J'ai été un peu moins vigilante dans cette finale
Le truc c'est qu'à l'épée ça tourne assez rapidement. Mon adversaire commence à remettre des touches et moi je me mets à douter. C'est une très grande championne en face. C'est vrai que ça se joue à une touche mais sur mon tableau de 32 (remporté 14-13 face à l'Ukrainienne Dzhoan Feybi Bezhura), ça a tourné en ma faveur. Il faut accepter, mais si on m'avait dit en début de journée que je perdrais en finale à la mort subite, j'aurais signé. J'ai tout donné. La nuit suivante, j'ai refait 10 fois la mort subite, mais je n'ai pas de regrets. C'est sur que j'aurais pu être championne olympique, mais avec le recul, je suis très heureuse d'être vice-championne».
Ce qu'il faut mesurer c'est également la difficulté pour se qualifier aux JO. Comment se déroule l'année de préparation avant un tel événement ?
«La qualification est réellement très dure, puisqu'il n'y a que trois filles qui sont qualifiées pour prendre part à l'individuel. Sur les coupes du monde, on part à 12 filles pour 250 participantes au total. Là, sur ces Jeux, nous étions 36 au départ. Le niveau est hyper dense et se qualifier pour ces JOP 2024 était une étape compliquée. Il y a d'ailleurs eu des filles qui sont restées sur le carreau car il n'y avait pas de quota par équipe, donc il faut remettre les choses dans le contexte».
«Depuis 1 an et demi j'avais mis ma carrière de kinésithérapeute entre parenthèses. Avant, je bénéficiais d'une convention d'insertion professionnelle qui permet aux athlètes de travailler et de pouvoir continuer à s'entraîner. Et c'est après la naissance de mon fils, en 2021, que j'ai réussi à me faire accompagner par mon sponsor, l'équipe Carrefour, et obtenir un contrat sportif de haut niveau avec mon club grâce à l'aide de l'Agence Nationale du Sport (ANS). À partir de là, j'étais concentrée à 100% sur l'escrime, dès janvier 2023. Je m'entraînais deux fois par jour, le matin et l'après-midi et je pouvais me focaliser sur les temps de récupération et le travail invisible. Au total, je m'entraînais 9 fois par semaine, avec une demi-journée complète de récupération, en combinant les séances d'assaut, de musculation et de soin».
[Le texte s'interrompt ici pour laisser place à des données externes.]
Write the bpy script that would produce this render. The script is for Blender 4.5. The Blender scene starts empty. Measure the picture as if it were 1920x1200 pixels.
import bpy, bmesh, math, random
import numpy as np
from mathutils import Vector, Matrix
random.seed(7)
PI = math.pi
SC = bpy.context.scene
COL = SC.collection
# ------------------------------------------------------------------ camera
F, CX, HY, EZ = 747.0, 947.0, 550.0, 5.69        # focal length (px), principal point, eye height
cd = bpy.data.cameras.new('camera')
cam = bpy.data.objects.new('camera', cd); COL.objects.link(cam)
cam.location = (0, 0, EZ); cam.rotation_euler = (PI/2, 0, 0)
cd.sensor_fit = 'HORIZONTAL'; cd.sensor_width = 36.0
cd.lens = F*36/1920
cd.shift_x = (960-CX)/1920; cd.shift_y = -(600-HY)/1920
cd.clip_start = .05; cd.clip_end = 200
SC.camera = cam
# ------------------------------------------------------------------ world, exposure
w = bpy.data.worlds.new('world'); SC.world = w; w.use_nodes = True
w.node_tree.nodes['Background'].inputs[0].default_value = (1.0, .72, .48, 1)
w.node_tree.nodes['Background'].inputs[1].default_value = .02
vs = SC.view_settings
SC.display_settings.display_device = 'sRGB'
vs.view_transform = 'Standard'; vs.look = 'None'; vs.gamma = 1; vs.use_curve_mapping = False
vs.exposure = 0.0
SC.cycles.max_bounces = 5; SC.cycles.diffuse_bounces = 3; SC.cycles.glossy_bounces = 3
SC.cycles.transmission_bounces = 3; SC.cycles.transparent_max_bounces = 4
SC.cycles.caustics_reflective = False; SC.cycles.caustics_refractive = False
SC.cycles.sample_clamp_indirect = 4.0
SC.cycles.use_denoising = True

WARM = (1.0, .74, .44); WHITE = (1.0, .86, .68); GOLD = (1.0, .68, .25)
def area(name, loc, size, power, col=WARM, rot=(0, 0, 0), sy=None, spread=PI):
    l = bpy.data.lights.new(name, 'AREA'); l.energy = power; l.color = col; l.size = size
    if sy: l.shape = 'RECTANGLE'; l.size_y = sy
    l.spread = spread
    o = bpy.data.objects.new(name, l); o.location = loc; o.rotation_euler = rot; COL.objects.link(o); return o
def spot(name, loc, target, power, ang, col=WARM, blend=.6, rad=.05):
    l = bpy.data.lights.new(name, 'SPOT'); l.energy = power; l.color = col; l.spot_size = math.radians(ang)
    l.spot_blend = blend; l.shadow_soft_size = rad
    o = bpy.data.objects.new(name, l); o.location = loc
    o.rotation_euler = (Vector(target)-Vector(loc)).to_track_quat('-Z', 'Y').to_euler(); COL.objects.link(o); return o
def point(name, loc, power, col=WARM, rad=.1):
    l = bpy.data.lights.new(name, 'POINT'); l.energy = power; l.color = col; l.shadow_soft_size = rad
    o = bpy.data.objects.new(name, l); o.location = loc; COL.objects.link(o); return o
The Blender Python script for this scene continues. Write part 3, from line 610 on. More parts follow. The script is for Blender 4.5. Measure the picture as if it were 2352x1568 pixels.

Vous décrochez l'argent en équipe, aux côtés de Marie-Florence Candassamy, Coraline Vitalis et Alexandra Louis-Marie seulement trois jours après votre finale en individuel. Comment avez-vous basculé dans ce second match ?
«Avec les cinq coupes du monde que l'on dispute dans l'année, on a l'habitude de basculer rapidement entre les épreuves en individuel et par équipe. Je trouve que nous avons cette chance dans notre sport de faire des matchs seules, mais de combattre ensemble également. C'est vraiment un travail collectif puisque dans les relais, si tu es un peu en dedans, ta coéquipière te remotive et essaie de rattraper ton retard».
Les défaites c'est toujours plus compliqué, car chacune réagit à sa manière, mais quand on gagne ensemble, les émotions sont décuplées. Surtout qu'on se connaît très bien avec Marie-Flo (Marie-Florence Candassamy) et Coraline (Vitalis). Nous sommes arrivées à l'Insep en même temps, et ça fait 12 ans qu'on s'entraîne ensemble. On sait quand l'une n'est pas bien, on capte tout de suite les petits détails. Alexandra (Louis-Marie) est arrivée un peu plus tard, mais on se connaît aussi parfaitement».
Vous êtes-vous entourée d'un préparateur mental avant ces Jeux ?
«Oui, j'ai travaillé avec une préparatrice mentale qui s'appelle Anaëlle Malherbe. Elle m'avait ponctuellement suivie il y a quelques années et c'est vraiment l'an dernier, à un an de l'échéance, que j'ai repris les séances avec elle. Dès le premier échange elle a tapé directement là où ça faisait mal, et j'ai beaucoup pleuré. Et puis nous avons bâti des bases solides».
Je me sentais très forte mentalement
«J'ai montré que j'étais forte mentalement sur les deux jours de compétition en individuel. Concrètement, je ne me sentais pas "escrimement" parlant bien, mais dans la tête j'étais tellement solide que ça a compensé. En équipe, j'avais encore mal partout (rires), mais tellement envie d'aller chercher une médaille avec les filles que je me suis dit : "Auriane tu n'as mal nulle part, c'est simplement ta tête qui contrôle tout", et là tu donnes tout ce qu'il te reste pour être la plus performante possible».
Après deux médailles d'argent à Paris, on vous souhaite l'or pour les prochains Jeux à Los Angeles dans quatre ans ?
«Dans l'immédiat, je vais faire une petite pause, et prendre du temps pour moi. J'ai envie de reprendre le travail aussi, parce que ça me manque. Je vais exercer dans un cabinet du sport et être référente santé de la femme, et c'est vraiment quelque chose qui me plaît. J'ai aussi un projet de deuxième enfant. Ensuite, je sais que je suis capable de revenir, surtout que l'échéance est dans quatre ans».
«L'avantage de l'épée est que c'est un sport à maturité tardive. Les meilleures du circuit ont autour ou plus de 30 ans, donc c'est clairement un objectif atteignable. Je me laisse un peu de temps, mais je sais que si je veux repartir pour Los Angeles, je suis capable de le faire».